start Records shown
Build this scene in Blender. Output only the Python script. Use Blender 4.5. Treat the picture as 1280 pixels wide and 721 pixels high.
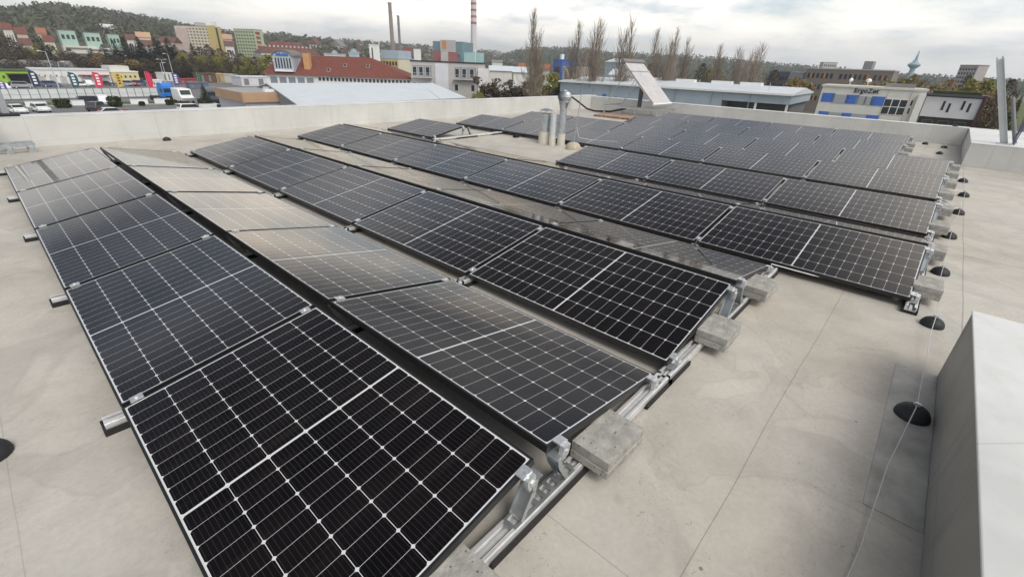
end Records shown
start Records shown
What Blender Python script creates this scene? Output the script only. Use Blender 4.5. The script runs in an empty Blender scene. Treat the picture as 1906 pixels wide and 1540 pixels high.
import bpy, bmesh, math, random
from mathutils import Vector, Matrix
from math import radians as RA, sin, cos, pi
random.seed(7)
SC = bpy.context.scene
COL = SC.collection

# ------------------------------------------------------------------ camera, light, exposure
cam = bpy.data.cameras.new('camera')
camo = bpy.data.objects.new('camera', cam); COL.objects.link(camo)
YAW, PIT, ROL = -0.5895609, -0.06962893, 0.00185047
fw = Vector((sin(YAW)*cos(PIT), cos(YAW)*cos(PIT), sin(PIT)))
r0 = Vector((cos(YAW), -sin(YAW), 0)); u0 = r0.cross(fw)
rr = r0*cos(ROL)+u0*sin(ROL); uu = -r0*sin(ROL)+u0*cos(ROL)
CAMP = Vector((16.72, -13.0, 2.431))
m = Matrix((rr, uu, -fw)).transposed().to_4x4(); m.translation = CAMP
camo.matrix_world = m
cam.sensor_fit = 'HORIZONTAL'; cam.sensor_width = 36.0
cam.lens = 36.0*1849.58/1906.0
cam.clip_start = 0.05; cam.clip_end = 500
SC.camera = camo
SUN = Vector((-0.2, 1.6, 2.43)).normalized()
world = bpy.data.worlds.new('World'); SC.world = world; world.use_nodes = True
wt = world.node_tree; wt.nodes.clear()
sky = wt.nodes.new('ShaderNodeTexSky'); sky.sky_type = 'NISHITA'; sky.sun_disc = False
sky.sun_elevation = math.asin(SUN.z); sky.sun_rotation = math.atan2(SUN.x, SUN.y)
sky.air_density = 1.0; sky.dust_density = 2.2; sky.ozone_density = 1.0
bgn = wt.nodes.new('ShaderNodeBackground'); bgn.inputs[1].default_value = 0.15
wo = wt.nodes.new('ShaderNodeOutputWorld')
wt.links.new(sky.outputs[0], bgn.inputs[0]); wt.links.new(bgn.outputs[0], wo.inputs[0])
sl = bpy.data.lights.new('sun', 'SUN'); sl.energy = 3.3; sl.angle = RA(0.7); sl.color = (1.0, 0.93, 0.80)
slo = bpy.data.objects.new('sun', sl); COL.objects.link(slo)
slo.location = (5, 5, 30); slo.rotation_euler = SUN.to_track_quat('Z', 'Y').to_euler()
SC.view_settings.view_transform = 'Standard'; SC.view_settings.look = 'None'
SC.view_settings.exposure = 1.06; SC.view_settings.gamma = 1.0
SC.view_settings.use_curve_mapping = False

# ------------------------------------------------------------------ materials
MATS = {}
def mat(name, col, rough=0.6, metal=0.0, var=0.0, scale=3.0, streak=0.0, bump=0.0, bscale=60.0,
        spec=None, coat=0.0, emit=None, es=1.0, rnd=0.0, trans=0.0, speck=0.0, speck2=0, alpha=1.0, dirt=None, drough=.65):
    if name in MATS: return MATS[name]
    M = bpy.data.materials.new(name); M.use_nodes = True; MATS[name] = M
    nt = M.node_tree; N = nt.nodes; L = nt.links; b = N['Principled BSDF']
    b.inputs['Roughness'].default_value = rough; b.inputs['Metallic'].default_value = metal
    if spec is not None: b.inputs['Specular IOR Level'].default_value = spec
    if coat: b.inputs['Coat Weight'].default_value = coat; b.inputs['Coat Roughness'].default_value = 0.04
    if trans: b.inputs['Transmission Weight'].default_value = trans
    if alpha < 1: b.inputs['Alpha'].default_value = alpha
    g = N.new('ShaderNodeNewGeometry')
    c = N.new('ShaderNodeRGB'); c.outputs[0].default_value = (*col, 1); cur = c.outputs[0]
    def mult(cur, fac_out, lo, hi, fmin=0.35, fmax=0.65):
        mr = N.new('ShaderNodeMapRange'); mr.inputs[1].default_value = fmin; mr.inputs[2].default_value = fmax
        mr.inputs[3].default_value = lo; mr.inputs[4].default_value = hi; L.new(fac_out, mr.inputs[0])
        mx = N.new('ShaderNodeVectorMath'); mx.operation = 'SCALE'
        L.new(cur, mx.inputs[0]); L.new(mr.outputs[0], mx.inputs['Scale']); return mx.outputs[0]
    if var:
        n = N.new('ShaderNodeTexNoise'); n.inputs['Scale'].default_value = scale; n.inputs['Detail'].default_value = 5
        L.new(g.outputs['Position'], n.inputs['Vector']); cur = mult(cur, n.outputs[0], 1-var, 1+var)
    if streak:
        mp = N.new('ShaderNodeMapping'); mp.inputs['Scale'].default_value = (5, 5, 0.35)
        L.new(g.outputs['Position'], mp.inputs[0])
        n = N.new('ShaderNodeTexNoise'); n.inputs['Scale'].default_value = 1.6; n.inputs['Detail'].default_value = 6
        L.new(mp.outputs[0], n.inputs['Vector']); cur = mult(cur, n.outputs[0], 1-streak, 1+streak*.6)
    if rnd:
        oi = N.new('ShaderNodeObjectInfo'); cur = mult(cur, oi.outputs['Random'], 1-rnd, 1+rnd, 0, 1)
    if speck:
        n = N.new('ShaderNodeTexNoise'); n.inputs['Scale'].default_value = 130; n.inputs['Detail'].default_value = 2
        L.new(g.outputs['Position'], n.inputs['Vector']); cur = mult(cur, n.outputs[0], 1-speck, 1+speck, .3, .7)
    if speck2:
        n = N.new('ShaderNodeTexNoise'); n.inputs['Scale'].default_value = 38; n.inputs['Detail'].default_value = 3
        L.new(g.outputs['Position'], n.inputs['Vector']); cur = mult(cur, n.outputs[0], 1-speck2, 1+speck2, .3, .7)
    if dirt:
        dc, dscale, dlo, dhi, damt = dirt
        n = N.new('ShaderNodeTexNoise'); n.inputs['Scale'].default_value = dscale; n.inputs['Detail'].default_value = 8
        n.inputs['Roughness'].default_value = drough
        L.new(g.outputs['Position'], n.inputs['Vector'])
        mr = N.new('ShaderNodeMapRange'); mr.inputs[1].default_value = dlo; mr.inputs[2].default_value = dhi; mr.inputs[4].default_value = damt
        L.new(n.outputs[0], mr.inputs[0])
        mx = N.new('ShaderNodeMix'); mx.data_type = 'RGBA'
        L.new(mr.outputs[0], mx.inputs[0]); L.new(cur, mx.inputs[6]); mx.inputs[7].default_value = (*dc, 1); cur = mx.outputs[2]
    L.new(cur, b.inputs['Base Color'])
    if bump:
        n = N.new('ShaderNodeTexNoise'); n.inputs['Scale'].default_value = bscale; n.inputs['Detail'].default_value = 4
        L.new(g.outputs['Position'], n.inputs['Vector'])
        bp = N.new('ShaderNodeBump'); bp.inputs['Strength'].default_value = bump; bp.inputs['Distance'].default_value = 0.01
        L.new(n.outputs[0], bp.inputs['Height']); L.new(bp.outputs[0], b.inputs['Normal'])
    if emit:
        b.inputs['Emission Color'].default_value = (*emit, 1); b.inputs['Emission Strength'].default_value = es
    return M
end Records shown
start Records shown
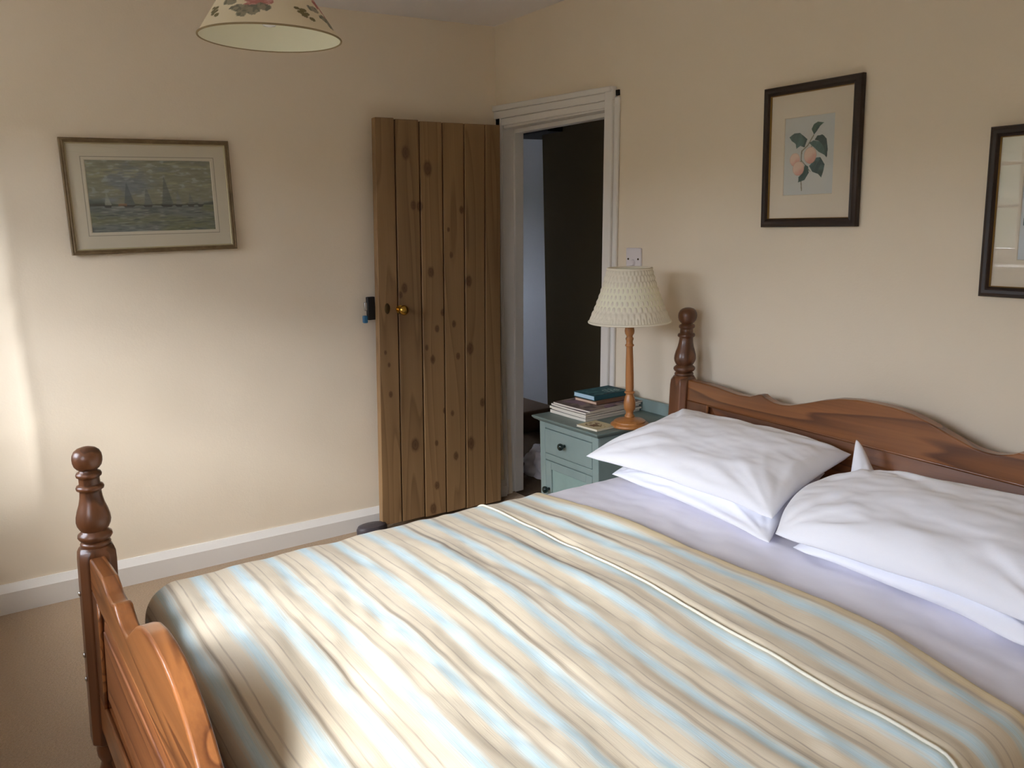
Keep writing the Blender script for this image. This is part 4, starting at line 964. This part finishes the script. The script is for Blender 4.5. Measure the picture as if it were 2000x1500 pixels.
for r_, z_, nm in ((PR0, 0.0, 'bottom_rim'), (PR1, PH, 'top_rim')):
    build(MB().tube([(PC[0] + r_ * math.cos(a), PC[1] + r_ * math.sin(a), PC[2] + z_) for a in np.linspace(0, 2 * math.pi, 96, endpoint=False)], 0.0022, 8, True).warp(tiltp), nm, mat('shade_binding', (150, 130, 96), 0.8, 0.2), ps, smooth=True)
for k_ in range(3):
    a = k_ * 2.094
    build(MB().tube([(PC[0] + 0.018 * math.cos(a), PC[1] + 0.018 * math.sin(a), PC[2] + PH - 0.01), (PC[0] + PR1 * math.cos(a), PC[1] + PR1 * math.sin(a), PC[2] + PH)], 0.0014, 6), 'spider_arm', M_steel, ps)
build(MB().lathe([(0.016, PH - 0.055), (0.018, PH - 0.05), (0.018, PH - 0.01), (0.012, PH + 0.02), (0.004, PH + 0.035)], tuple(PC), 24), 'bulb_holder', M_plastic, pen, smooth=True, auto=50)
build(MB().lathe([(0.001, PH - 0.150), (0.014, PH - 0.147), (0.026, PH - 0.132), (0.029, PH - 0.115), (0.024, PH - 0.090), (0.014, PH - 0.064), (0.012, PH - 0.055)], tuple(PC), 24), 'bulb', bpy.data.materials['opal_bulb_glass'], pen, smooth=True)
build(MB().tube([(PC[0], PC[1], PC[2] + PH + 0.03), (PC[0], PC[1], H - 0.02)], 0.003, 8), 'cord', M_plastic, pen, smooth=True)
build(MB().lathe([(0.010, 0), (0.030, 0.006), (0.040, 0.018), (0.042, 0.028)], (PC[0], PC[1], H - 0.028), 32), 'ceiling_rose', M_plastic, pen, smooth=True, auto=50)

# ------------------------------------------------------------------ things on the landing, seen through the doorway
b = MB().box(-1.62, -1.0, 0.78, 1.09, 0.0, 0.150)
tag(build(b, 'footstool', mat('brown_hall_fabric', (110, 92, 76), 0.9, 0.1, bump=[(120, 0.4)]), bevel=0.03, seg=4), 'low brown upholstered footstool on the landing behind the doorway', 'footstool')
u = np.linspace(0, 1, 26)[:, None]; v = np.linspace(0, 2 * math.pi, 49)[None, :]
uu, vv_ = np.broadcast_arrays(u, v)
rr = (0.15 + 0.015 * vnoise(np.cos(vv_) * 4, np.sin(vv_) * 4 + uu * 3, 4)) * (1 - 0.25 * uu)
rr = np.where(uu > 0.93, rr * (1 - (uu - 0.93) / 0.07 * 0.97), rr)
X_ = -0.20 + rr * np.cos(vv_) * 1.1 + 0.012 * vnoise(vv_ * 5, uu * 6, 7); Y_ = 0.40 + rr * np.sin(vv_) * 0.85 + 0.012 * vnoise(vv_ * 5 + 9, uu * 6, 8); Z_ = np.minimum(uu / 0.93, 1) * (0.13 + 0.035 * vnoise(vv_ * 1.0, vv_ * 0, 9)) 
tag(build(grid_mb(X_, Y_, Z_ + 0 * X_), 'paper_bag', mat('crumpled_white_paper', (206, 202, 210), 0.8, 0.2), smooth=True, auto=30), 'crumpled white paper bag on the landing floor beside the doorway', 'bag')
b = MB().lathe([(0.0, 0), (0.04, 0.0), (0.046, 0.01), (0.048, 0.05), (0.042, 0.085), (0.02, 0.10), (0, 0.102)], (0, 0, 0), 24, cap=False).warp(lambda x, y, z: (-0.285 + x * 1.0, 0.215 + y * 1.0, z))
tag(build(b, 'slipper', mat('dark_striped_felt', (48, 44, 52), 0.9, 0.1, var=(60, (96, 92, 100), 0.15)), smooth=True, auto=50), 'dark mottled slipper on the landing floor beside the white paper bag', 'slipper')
end Records shown
Aim of the exercise —
Write out exactly the lines from the one with "What Blender Python" through the one with "COL = SC.collection", including both, and no others.

Result —
What Blender Python script creates this scene? Output the script only. Use Blender 4.5. The script runs in an empty Blender scene. Treat the picture as 1906 pixels wide and 1540 pixels high.
import bpy, bmesh, math, random
from mathutils import Vector, Matrix
from math import radians as RA, sin, cos, pi
random.seed(7)
SC = bpy.context.scene
COL = SC.collection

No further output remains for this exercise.